--- BEGIN Data segment ---

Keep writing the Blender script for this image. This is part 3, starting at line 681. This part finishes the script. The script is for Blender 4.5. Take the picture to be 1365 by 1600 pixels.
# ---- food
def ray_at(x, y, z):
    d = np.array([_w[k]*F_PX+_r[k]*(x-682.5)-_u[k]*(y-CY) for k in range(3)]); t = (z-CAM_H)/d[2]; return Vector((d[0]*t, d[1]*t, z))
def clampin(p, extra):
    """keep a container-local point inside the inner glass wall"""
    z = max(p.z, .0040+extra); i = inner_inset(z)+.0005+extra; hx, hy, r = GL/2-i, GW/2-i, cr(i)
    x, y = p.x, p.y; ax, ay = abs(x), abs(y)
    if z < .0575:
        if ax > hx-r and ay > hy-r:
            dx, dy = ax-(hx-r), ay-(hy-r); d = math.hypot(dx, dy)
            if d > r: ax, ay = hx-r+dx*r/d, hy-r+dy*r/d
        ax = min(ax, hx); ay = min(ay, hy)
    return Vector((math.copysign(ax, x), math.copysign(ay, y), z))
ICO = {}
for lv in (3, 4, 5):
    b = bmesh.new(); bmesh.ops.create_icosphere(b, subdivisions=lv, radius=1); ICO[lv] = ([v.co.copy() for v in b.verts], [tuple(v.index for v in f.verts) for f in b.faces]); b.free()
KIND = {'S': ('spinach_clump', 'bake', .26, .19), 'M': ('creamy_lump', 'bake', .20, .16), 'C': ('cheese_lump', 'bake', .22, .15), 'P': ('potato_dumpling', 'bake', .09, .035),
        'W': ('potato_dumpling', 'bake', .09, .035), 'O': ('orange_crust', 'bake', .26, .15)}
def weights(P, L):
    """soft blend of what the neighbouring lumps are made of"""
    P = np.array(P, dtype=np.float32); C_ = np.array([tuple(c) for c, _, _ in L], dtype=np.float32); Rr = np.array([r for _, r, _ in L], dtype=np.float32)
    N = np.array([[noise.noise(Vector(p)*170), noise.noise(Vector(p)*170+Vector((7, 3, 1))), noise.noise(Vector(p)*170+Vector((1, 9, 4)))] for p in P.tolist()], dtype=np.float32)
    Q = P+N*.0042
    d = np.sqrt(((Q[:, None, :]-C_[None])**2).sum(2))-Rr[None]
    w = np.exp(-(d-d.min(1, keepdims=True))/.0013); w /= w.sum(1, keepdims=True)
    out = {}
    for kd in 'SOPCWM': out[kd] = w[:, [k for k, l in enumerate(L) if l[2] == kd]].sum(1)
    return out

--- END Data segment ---

### [Stated problem]
Transcribe every line of the data, exactly as it stands.

### [Exercise answer]
Keep writing the Blender script for this image. This is part 3, starting at line 681. This part finishes the script. The script is for Blender 4.5. Take the picture to be 1365 by 1600 pixels.
# ---- food
def ray_at(x, y, z):
    d = np.array([_w[k]*F_PX+_r[k]*(x-682.5)-_u[k]*(y-CY) for k in range(3)]); t = (z-CAM_H)/d[2]; return Vector((d[0]*t, d[1]*t, z))
def clampin(p, extra):
    """keep a container-local point inside the inner glass wall"""
    z = max(p.z, .0040+extra); i = inner_inset(z)+.0005+extra; hx, hy, r = GL/2-i, GW/2-i, cr(i)
    x, y = p.x, p.y; ax, ay = abs(x), abs(y)
    if z < .0575:
        if ax > hx-r and ay > hy-r:
            dx, dy = ax-(hx-r), ay-(hy-r); d = math.hypot(dx, dy)
            if d > r: ax, ay = hx-r+dx*r/d, hy-r+dy*r/d
        ax = min(ax, hx); ay = min(ay, hy)
    return Vector((math.copysign(ax, x), math.copysign(ay, y), z))
ICO = {}
for lv in (3, 4, 5):
    b = bmesh.new(); bmesh.ops.create_icosphere(b, subdivisions=lv, radius=1); ICO[lv] = ([v.co.copy() for v in b.verts], [tuple(v.index for v in f.verts) for f in b.faces]); b.free()
KIND = {'S': ('spinach_clump', 'bake', .26, .19), 'M': ('creamy_lump', 'bake', .20, .16), 'C': ('cheese_lump', 'bake', .22, .15), 'P': ('potato_dumpling', 'bake', .09, .035),
        'W': ('potato_dumpling', 'bake', .09, .035), 'O': ('orange_crust', 'bake', .26, .15)}
def weights(P, L):
    """soft blend of what the neighbouring lumps are made of"""
    P = np.array(P, dtype=np.float32); C_ = np.array([tuple(c) for c, _, _ in L], dtype=np.float32); Rr = np.array([r for _, r, _ in L], dtype=np.float32)
    N = np.array([[noise.noise(Vector(p)*170), noise.noise(Vector(p)*170+Vector((7, 3, 1))), noise.noise(Vector(p)*170+Vector((1, 9, 4)))] for p in P.tolist()], dtype=np.float32)
    Q = P+N*.0042
    d = np.sqrt(((Q[:, None, :]-C_[None])**2).sum(2))-Rr[None]
    w = np.exp(-(d-d.min(1, keepdims=True))/.0013); w /= w.sum(1, keepdims=True)
    out = {}
    for kd in 'SOPCWM': out[kd] = w[:, [k for k, l in enumerate(L) if l[2] == kd]].sum(1)
    return out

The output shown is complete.